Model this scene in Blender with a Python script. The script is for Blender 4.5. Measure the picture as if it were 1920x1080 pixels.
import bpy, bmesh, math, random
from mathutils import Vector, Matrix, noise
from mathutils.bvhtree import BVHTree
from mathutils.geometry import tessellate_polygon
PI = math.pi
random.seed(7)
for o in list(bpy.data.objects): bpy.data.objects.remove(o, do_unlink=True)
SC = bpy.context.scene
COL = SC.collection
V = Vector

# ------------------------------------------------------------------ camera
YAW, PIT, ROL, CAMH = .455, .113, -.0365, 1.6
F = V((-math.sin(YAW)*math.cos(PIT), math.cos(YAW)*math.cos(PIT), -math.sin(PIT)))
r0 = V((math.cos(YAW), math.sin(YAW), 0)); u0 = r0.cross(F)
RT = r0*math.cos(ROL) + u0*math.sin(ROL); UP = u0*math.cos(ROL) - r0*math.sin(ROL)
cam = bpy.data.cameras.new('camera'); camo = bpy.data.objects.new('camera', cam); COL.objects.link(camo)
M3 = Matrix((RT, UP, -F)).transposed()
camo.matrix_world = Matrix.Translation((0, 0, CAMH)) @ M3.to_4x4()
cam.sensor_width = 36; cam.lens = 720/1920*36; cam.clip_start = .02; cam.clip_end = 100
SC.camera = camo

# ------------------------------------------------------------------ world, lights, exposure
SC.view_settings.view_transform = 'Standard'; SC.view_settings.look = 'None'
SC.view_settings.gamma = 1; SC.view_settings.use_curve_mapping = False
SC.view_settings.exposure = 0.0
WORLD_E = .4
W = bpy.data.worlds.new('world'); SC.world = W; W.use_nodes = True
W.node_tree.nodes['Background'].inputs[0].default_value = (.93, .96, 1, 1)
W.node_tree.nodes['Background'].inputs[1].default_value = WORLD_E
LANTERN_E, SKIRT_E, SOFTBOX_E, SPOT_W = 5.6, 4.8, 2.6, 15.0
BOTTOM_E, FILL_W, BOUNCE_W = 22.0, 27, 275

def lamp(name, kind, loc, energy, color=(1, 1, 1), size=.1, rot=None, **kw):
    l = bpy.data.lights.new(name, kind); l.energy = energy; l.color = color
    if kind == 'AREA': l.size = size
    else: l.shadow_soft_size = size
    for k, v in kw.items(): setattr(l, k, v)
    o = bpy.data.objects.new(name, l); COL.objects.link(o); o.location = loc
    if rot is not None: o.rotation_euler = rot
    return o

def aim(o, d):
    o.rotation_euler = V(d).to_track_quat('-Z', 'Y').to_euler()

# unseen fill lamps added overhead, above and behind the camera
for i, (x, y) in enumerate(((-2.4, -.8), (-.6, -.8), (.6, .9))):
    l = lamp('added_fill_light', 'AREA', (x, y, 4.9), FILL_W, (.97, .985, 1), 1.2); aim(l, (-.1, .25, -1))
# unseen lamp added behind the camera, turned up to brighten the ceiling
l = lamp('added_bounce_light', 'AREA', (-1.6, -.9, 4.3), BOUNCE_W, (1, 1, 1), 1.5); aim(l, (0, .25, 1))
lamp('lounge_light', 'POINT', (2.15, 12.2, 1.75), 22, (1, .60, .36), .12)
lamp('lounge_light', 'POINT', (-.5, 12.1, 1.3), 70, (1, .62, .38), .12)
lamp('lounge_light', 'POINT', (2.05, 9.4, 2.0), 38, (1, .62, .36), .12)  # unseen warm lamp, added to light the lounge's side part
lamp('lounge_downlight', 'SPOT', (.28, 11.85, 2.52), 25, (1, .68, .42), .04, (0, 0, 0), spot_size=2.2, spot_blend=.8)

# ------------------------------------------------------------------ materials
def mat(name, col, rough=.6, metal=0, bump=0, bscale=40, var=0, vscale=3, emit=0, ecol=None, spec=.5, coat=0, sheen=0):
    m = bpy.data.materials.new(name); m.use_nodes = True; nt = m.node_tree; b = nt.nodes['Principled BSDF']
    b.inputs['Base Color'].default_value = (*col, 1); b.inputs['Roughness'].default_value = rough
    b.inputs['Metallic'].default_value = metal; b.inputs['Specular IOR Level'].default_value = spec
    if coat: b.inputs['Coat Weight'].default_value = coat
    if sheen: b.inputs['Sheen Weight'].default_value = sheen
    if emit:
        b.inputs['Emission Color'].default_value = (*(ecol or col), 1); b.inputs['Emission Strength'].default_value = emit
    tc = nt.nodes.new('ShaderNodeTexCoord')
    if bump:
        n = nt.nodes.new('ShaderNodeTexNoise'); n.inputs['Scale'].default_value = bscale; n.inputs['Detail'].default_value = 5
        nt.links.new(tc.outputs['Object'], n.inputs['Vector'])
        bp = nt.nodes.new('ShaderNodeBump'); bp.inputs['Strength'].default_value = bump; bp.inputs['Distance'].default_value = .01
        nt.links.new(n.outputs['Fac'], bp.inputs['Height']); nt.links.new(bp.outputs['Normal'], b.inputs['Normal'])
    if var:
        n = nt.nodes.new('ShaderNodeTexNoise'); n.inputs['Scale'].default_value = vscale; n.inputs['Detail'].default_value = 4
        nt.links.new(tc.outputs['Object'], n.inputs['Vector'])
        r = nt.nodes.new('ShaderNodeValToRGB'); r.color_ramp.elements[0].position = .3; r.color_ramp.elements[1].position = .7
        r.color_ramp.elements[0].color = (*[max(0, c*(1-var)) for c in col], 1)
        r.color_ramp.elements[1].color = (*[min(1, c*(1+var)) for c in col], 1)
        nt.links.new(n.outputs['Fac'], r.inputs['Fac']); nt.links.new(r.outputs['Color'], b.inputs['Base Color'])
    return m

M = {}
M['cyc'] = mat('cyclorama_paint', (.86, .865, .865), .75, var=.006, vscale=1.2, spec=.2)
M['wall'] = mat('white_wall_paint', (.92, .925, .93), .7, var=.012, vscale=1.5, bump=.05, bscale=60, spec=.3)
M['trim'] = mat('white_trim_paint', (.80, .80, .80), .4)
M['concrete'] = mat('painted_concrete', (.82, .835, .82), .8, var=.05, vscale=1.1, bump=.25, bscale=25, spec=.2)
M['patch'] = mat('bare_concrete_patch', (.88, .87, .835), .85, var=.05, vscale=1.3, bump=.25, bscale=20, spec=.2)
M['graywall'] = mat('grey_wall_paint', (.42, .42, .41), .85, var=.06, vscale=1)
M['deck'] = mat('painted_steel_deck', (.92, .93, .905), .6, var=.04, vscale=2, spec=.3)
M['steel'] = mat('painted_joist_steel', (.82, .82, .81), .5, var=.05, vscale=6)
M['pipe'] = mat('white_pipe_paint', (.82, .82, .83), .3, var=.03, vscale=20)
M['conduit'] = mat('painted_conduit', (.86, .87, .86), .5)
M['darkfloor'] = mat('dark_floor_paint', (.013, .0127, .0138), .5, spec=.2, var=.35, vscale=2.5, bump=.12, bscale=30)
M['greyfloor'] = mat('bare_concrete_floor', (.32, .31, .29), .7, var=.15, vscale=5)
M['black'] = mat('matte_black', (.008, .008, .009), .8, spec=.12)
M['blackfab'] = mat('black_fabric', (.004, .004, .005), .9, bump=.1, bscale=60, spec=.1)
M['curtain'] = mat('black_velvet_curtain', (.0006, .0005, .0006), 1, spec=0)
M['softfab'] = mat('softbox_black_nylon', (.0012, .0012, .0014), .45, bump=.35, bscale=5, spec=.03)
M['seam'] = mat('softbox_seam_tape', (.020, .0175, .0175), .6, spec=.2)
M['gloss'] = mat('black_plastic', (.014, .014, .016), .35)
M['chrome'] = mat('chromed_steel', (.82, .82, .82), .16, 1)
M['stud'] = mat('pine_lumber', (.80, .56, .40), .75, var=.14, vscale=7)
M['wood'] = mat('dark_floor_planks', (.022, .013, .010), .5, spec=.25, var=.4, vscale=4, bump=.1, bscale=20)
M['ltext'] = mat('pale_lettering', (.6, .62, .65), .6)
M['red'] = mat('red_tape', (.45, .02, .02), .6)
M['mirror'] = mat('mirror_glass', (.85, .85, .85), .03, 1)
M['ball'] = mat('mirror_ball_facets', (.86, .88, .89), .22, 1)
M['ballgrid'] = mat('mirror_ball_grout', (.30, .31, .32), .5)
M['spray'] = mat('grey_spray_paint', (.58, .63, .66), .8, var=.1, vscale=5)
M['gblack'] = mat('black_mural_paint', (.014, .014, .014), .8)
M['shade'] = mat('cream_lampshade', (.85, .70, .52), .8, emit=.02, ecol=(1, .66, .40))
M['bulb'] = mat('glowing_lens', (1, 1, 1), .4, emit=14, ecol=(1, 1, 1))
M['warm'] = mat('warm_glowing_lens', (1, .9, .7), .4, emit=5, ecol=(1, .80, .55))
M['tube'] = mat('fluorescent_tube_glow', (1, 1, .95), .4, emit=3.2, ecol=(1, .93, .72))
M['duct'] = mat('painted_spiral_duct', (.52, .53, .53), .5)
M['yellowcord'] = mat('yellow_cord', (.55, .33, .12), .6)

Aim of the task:
Report the number of lines holding the string "scene", without any other words.

Result of the task:
2